1980’lerde, sendikaların çoğu sosyal demokrat ve sosyalist idi. Günümüzde ise, sendikalar Türk milliyetçilerinin eline geçmiş bulunuyor. Türkiye sermaye sınıfı, ülkenin demokratlaştırılması, Kürd sorununun çözümü üzerine konuşurken, Türk işçi sınıfı bunlara karşı çıkıyor. Kendilerini sosyalist olarak tanımlayan EMEP ve ÖDP gibi partiler, emekçilere sınıf bilinci aşılama, sınıf mücadelesini yükseltme yerine, Kürdleri kurtarmaya çalışıyorlar.

DEHAP ise, Kürd ulusal hakları için mücadele etme yerine, Türk işçi sınıfını kurtarmaya çalışıyor. Türkiyelileşme adına Kürd kimliğinden kaçıyor. Demokratik diyalog adına, düzenle bütünleşiyor. Cephe kurma adına, Kürd ulusal kimliğini sulandırıp yok etmeye çalışıyor.

Son yerel seçimde el ele tutuşan 6 parti, büyük bir kavram kargaşası yarattılar. Her parti kendini akıllı, diğerlerini aptal yerine koyup, diğerlerinden yararlanmaya kalktı. Kürd kimliğinden uzaklaşan DEHAP, elindeki bir çok belediyeyi kaybetti. Kürd halkı karşısında ciddi bir prestij kaybını uğradı. Garnizon partileri karşısında, kendini ilerici, devrimci ve sosyalist alternatif olarak sunan partiler de emekçilerden gerekli cevabı aldılar. Seçimde, büyük bir yenilgiye uğradılar.

DEHAP ve siyasi ortakları, halk nezrinde büyük bir prestij kaybına uğrarken, ismi unutulan Murat Karayalçın, Türk siyasetinin gündemine çıkma şansını yakaladı. Ama, seçimin gerçek galibi, Türk işçi sınıfı ile, Kürd ulusal muhalefetini bloke eden derin devlet oldu.

Emekçilerle Kürd halkını uyutmaya çalışanlar, bir kere daha yanıldılar.
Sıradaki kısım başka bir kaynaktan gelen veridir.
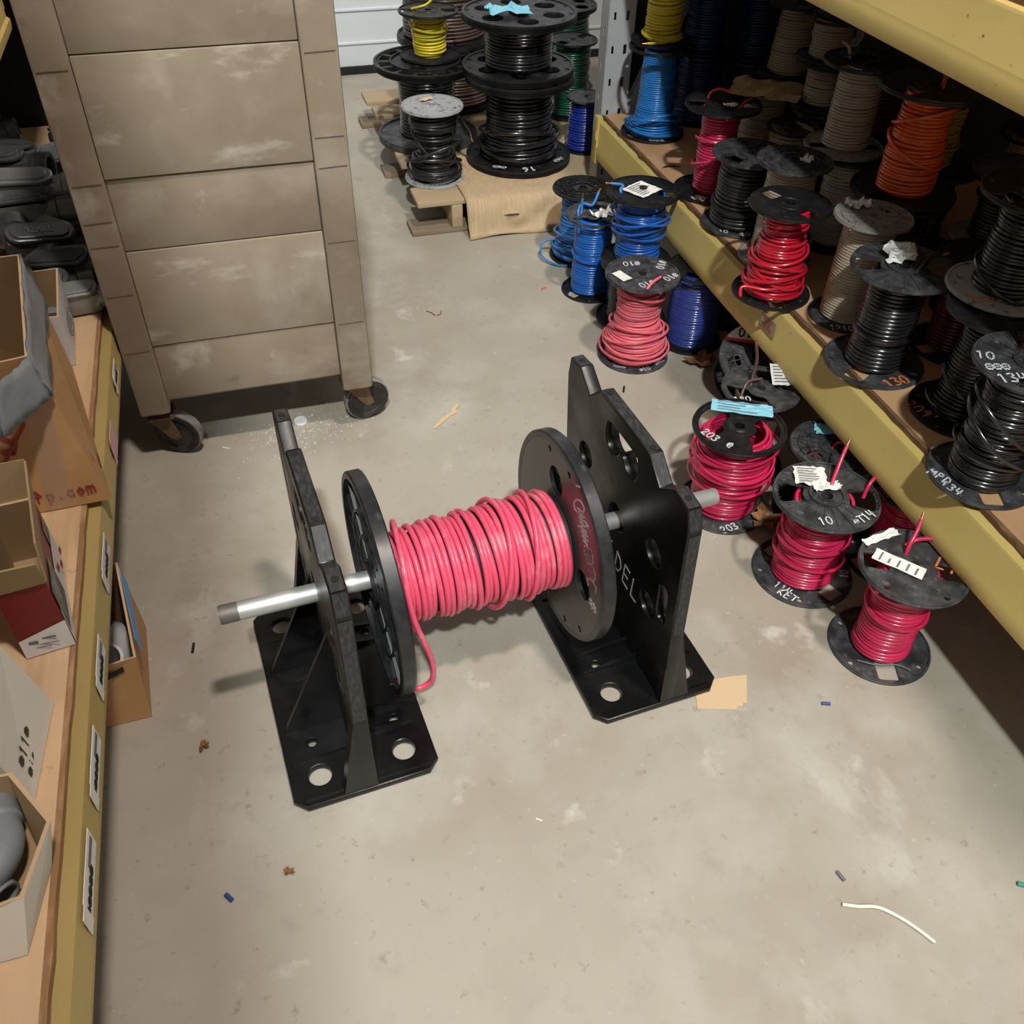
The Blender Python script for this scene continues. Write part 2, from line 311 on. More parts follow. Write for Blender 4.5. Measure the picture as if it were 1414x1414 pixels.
# ------------------------------------------------------------------ setting
def slab(name, c, d, m, kind='structure'):
    o = MB().box((0, 0, 0), d).build(name, m, loc=c); o['kind'] = kind; return o
slab('floor', (.4, -1.4, -.05), (8.2, 13.4, .1), 'floor')
slab('wall_left', (-3.65, -1.4, 4.75), (.1, 13.4, 9.5), 'wall'); slab('wall_right', (4.45, -1.4, 4.75), (.1, 13.4, 9.5), 'wall')
slab('wall_front', (.4, -8.05, 4.75), (8.0, .1, 9.5), 'wall')
slab('ceiling', (.4, -1.4, 9.55), (8.2, 13.4, .1), 'ceil')
slab('wall_back', (.4, 5.25, 4.75), (8.0, .1, 9.5), 'wall')
# sectional overhead door
d1 = empty('door_1', (0, 4.97, 0)); d1['kind'] = 'structure'
mb = MB()
for i in range(6):
    z0 = .035 + i * .53
    mb.box((1.05, .03, z0 + .262), (3.3, .05, .522), bev=.006)
    for k in range(3): mb.box((1.05, .003, z0 + .11 + .15 * k), (3.3, .012, .012), bev=.004)
mb.build('door_panel', 'door', d1)
MB().box((1.05, .03, .018), (3.3, .07, .036)).build('door_seal', 'sealshade', d1)

# ------------------------------------------------------------------ camera
cam = bpy.data.objects.new('camera', bpy.data.cameras.new('camera')); COL.objects.link(cam); SC.camera = cam
cam.data.sensor_width = 36; cam.data.lens = 1270 / 1414 * 36; cam.data.clip_start = .05; cam.data.clip_end = 60
RW = ((0.958809, -0.178953, 0.220594), (-0.283438, -0.653794, 0.701581), (0.018674, -0.735207, -0.677585))
cam.matrix_world = Matrix(((RW[0][0], -RW[0][1], -RW[0][2], 0), (RW[1][0], -RW[1][1], -RW[1][2], 0), (RW[2][0], -RW[2][1], -RW[2][2], 1.55), (0, 0, 0, 1)))

# ------------------------------------------------------------------ spools
SP = {
    'G': (1.150, 0.985, 0.000, 0.249, 0.1078),
    'F': (1.099, 1.227, 0.000, 0.242, 0.1149),
    'E': (1.022, 1.491, 0.000, 0.251, 0.1103),
    'PK': (1.063, 2.190, 0.000, 0.276, 0.1077),
    'B5': (1.140, 2.399, 0.000, 0.199, 0.1127),
    'B1': (1.138, 2.408, 0.200, 0.221, 0.1084),
    'B2': (1.070, 2.600, 0.000, 0.270, 0.0935),
    'B3': (1.118, 2.846, 0.000, 0.249, 0.1031),
    'B6': (1.269, 2.228, 0.000, 0.249, 0.0992),
    'B7': (1.442, 2.332, 0.000, 0.249, 0.1013),
    'H1': (1.170, 1.657, 0.000, 0.240, 0.1097),
    'H3': (1.237, 1.406, 0.000, 0.211, 0.1052),
    'H4': (1.323, 1.213, 0.000, 0.235, 0.1043),
    'S2': (1.372, 2.893, 0.392, 0.275, 0.1061),
    'S1': (1.387, 2.935, 0.668, 0.255, 0.1003),
    'S3': (1.358, 2.416, 0.392, 0.257, 0.1094),
    'S4': (1.343, 2.195, 0.392, 0.202, 0.1049),
    'S5': (1.344, 1.988, 0.392, 0.263, 0.0953),
    'S6': (1.242, 1.816, 0.392, 0.236, 0.0978),
    'S7': (1.364, 1.666, 0.392, 0.258, 0.0883),
    'S8': (1.315, 1.465, 0.392, 0.242, 0.1112),
    'S9': (1.531, 1.481, 0.392, 0.225, 0.0956),
    'S22': (1.391, 1.252, 0.392, 0.250, 0.1065),
    'S23': (1.295, 1.057, 0.392, 0.266, 0.1028),
    'S21': (1.433, 1.312, 0.643, 0.205, 0.1094),
    'S16': (1.524, 2.300, 0.392, 0.219, 0.0746),
    'S10b': (1.539, 2.033, 0.392, 0.244, 0.0940),
    'S10': (1.533, 2.067, 0.637, 0.215, 0.1023),
    'S11b': (1.532, 1.786, 0.392, 0.235, 0.1110),
    'S11': (1.539, 1.806, 0.628, 0.249, 0.1243),
    'S12b': (1.754, 1.948, 0.392, 0.219, 0.0957),
    'S12': (1.721, 1.964, 0.612, 0.199, 0.0938),
    'S13b': (1.670, 2.397, 0.392, 0.228, 0.0926),
    'S13': (1.675, 2.413, 0.621, 0.121, 0.0956),
    'S13c': (1.669, 2.428, 0.743, 0.110, 0.0885),
    'M1b': (1.703, 2.158, 0.392, 0.222, 0.0960),
    'M1': (1.709, 2.197, 0.615, 0.163, 0.0921),
    'S14b': (1.729, 2.697, 0.392, 0.218, 0.0980),
    'S14': (1.738, 2.728, 0.611, 0.204, 0.0984),
    'S19': (1.567, 2.984, 0.392, 0.222, 0.0936),
    'S17': (1.566, 3.020, 0.615, 0.205, 0.0900),
    'S18b': (1.762, 3.040, 0.392, 0.190, 0.1014),
    'S18': (1.764, 3.055, 0.583, 0.220, 0.0925),
    'S20b': (1.691, 1.610, 0.392, 0.173, 0.1019),
    'S20': (1.692, 1.627, 0.566, 0.170, 0.1021),
    'S24b': (1.899, 1.798, 0.392, 0.172, 0.0945),
    'S24': (1.908, 1.823, 0.565, 0.162, 0.0944),
    'K1': (1.065, 3.425, 0.130, 0.316, 0.2021),
    'K2': (1.064, 3.448, 0.447, 0.201, 0.2061),
    'K4': (0.775, 3.732, 0.130, 0.296, 0.2000),
    'K3': (0.802, 3.768, 0.427, 0.166, 0.1143),
    'K5': (0.964, 4.120, 0.130, 0.259, 0.2000),
    'K6': (0.939, 4.100, 0.390, 0.246, 0.2000),
    'K7': (0.711, 3.335, 0.130, 0.266, 0.1114),
    'K8': (1.417, 3.837, 0.130, 0.299, 0.1022),
    'K9': (1.345, 3.460, 0.130, 0.201, 0.0783),
    'K10': (1.481, 4.174, 0.130, 0.346, 0.1519),
}
for k_ in ('K4', 'K7', 'K5', 'K3', 'K6'): SP[k_] = SP[k_][:2] + (SP[k_][2] - .0055,) + SP[k_][3:]
for k_, dy_ in (('S18', .06), ('S18b', .06), ('S17', .03), ('S19', .0)): SP[k_] = (SP[k_][0], SP[k_][1] - dy_) + SP[k_][2:]
SP['H1'] = (1.155, 1.632, 0, .240, .098)
FT = .006
_fl = {}
def flange_mesh(kind, big=False):
    """unit-radius flange lying on z 0..t; cached"""
    key = (kind, big)
    if key in _fl: return _fl[key]
    t = .055 if not big else .10
    loops = [circ(0, 0, 1, 72)]; mb = MB()
    if kind == 'win':
        loops += [circ(0, 0, .11)] + [rrect(.66 * s, 0, .46, .40, .05) for s in (1, -1)] + [circ(.84 * math.cos(a), .84 * math.sin(a), .055, 12) for a in (R_(52), R_(128), R_(232), R_(308))]
    elif kind == 'solid':
        loops += [circ(0, 0, .11), circ(.16, .26, .05, 12), circ(-.12, -.28, .05, 12)] + [circ(.8 * math.cos(a), .8 * math.sin(a), .045, 12) for a in (R_(20), R_(110), R_(200), R_(290))]
    elif kind == 'rib':
        def wdw(s): 
            return [(s * x, y) for x, y in ([(.40, -.20), (.88, -.34), (.92, 0), (.88, .34), (.40, .20), (.44, 0)])]
        loops += [circ(0, 0, .12), wdw(1), wdw(-1)]
    elif kind == 'twin':
        for s in (1, -1):
            pts = [(.86 * math.cos(a), .86 * math.sin(a)) for a in np.linspace(R_(-58), R_(58), 16)] + [(.40, .50), (.30, .36)] + [(.36 * math.cos(a), .36 * math.sin(a)) for a in np.linspace(R_(42), R_(-42), 8)] + [(.30, -.36), (.40, -.50)]
            loops.append([(s * x, y) for x, y in pts])
        loops.append(circ(0, 0, .12))
    elif kind == 'lat':
        loops += [circ(0, 0, .13), rrect(.62, 0, .34, .30, .05), rrect(-.62, 0, .34, .30, .05)]
    elif kind == 'holes':   # cable reel: round openings between hub and rim
        loops += [circ(0, 0, .12)] + [circ(.62 * math.cos(a), .62 * math.sin(a), .185, 20) for a in np.arange(6) * PI / 3 + .3] + [circ(.9 * math.cos(a), .9 * math.sin(a), .035, 10) for a in np.arange(12) * PI / 6]
    elif kind == 'bolts':
        loops += [circ(0, 0, .12)] + [circ(.84 * math.cos(a), .84 * math.sin(a), .05, 12) for a in np.arange(14) * PI / 7]
    elif kind == 'wheel':
        loops += [circ(0, 0, .12)]
        for k in range(14):
            a = 2 * PI * k / 14; loops.append([(.70 * math.cos(a - .16), .70 * math.sin(a - .16)), (.91 * math.cos(a - .17), .91 * math.sin(a - .17)), (.91 * math.cos(a + .17), .91 * math.sin(a + .17)), (.70 * math.cos(a + .16), .70 * math.sin(a + .16))])
        for k in (0, 1, 2): loops.append(circ(.46 * math.cos(2.1 * k), .46 * math.sin(2.1 * k), .15, 18))
    else: loops += [circ(0, 0, .12)]
    base = shape2d(loops, t, .012); base.transform(Matrix.Translation((0, 0, t / 2))); mb.mesh(base)
    top = t
    if kind in ('rib', 'lat', 'win', 'solid', 'twin', 'plain'):
        mb.lathe([(.95, top - .01), (.95, top + .03), (.985, top + .03), (.985, top - .01)], 72)     # raised rim
    if kind in ('rib',):
        for k in range(20):
            a = 2 * PI * k / 20 + .157
            if abs(math.cos(a)) > .9: continue
            mb.box((.62 * math.cos(a), .62 * math.sin(a), top + .004), (.66, .022, .035), Matrix.Rotation(a, 3, 'Z'))
        for sx in (1, -1):
            for k in range(-3, 4): mb.box((.93 * sx * math.cos(k * .11), .93 * math.sin(k * .11), top), (.07, .018, .05), Matrix.Rotation(sx * k * .11, 3, 'Z'))
            for sy in (1, -1): mb.box((.64 * sx, sy * .28, top + .004), (.52, .025, .035), Matrix.Rotation(sx * sy * .30, 3, 'Z'))
        mb.lathe([(.30, top - .01), (.30, top + .05), (.33, top + .05), (.33, top - .01)], 40)
        mb.lathe([(.12, -.5), (.12, top + .02), (.15, top + .02), (.15, -.5)], 32)
    if kind == 'lat':
        for rr in (.34, .60, .80): mb.lathe([(rr, top - .01), (rr, top + .035), (rr + .025, top + .035), (rr + .025, top - .01)], 60)
        for k in range(16):
            a = 2 * PI * k / 16; mb.box((.64 * math.cos(a), .64 * math.sin(a), top + .01), (.62, .022, .05), Matrix.Rotation(a, 3, 'Z'))
            a += .2; mb.box((.70 * math.cos(a), .70 * math.sin(a), top + .01), (.26, .018, .05), Matrix.Rotation(a + .75 * (1 if k % 2 else -1), 3, 'Z'))
        mb.lathe([(.13, -.3), (.13, top + .03), (.17, top + .03), (.17, -.3)], 32)
    if kind in ('win', 'twin', 'solid', 'plain'):
        mb.lathe([(.11, -.3), (.11, top + .02), (.17, top + .02), (.20, top)], 40); mb.lathe([(.30, top - .005), (.31, top + .012), (.335, top + .012), (.345, top - .005)], 40)
    if kind in ('holes', 'wheel', 'bolts'):
        mb.lathe([(.97, -.02), (1.0, 0), (1.0, top + .02), (.95, top + .02), (.94, top - .01)], 72)
        mb.lathe([(.12, -.2), (.12, top + .03), (.19, top + .03), (.2, top - .01)], 40)
        if kind == 'wheel':
            mb.lathe([(.66, top - .01), (.66, top + .03), (.69, top + .03), (.69, top - .01)], 60)
    me = mb.done('spool_flange', 35); _fl[key] = me; return me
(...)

Ülke geleceğinin teminatı olan emekçilerle Kürd halkı, kuzu postuna bürünen kurtların kendilerine kurduğu tuzağa düşmediler. Önlerine atılan zokayı yemediler. Kendilerini kandırmaya çalışanların suratına okkalı bir şamar attılar.  Bu, geleceğimiz için sevindirici bir gelişmedir.